Leave out the pictures and retype only the lines from the opening line to the line that holds "random.seed(48)", both ends included.

_ _ _

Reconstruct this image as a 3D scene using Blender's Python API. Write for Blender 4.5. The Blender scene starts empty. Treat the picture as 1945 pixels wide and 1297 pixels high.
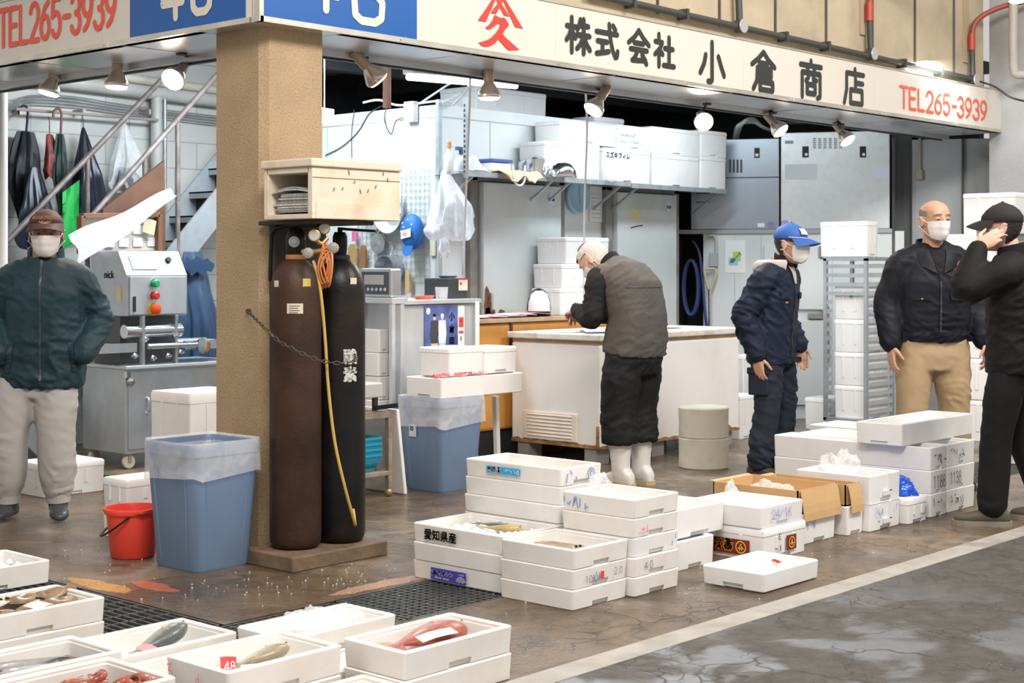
import bpy, bmesh, math, random
from math import sin, cos, pi, radians as R, atan2, sqrt
from mathutils import Vector as V, Matrix, noise
from mathutils.bvhtree import BVHTree
SC = bpy.context.scene
COL = SC.collection
random.seed(48)

# ---------------------------------------------------------------- camera
FPX, CAMH, YH, CX = 2900.0, 1.33, 505.0, 972.5      # focal length in px, lens height, horizon row, centre column (1945x1297)
FW = (cos(R(42)), sin(R(42))); RT = (sin(R(42)), -cos(R(42)))
CAM = (-4.43886, -5.53148)
cd = bpy.data.cameras.new('camera'); cam = bpy.data.objects.new('camera', cd); COL.objects.link(cam)
cam.location = (CAM[0], CAM[1], CAMH); cam.rotation_euler = (R(90), 0, R(42-90))
cd.sensor_width = 36.0; cd.lens = FPX/1945*36.0; cd.shift_y = -(648.5-YH)/1945
cd.clip_start = .05; cd.clip_end = 100
cd.dof.use_dof = True; cd.dof.focus_distance = 7.2; cd.dof.aperture_fstop = 6.3
SC.camera = cam
# ---------------------------------------------------------------- world, view, large lights
SC.view_settings.view_transform = 'Standard'; SC.view_settings.look = 'None'
SC.view_settings.gamma = 1.0; SC.view_settings.exposure = .42; SC.view_settings.use_curve_mapping = False
W = bpy.data.worlds.new('hall_ambient'); SC.world = W; W.use_nodes = True
W.node_tree.nodes['Background'].inputs[0].default_value = (1.0, .95, .90, 1)
W.node_tree.nodes['Background'].inputs[1].default_value = .46
def area_light(name, loc, target, sx, sy, power, color):
    l = bpy.data.lights.new(name, 'AREA'); l.shape = 'RECTANGLE'; l.size = sx; l.size_y = sy; l.energy = power; l.color = color
    o = bpy.data.objects.new(name, l); COL.objects.link(o); o.location = loc
    o.rotation_euler = (V(target)-V(loc)).to_track_quat('-Z', 'Y').to_euler(); return o
area_light('lane_light', (-2.6, -4.2, 5.2), (-.2, -.6, 0), 3.0, 1.2, 250, (1, .92, .85))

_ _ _

**Expected answer**
Reconstruct this image as a 3D scene using Blender's Python API. Write for Blender 4.5. The Blender scene starts empty. Treat the picture as 1945 pixels wide and 1297 pixels high.
import bpy, bmesh, math, random
from math import sin, cos, pi, radians as R, atan2, sqrt
from mathutils import Vector as V, Matrix, noise
from mathutils.bvhtree import BVHTree
SC = bpy.context.scene
COL = SC.collection
random.seed(48)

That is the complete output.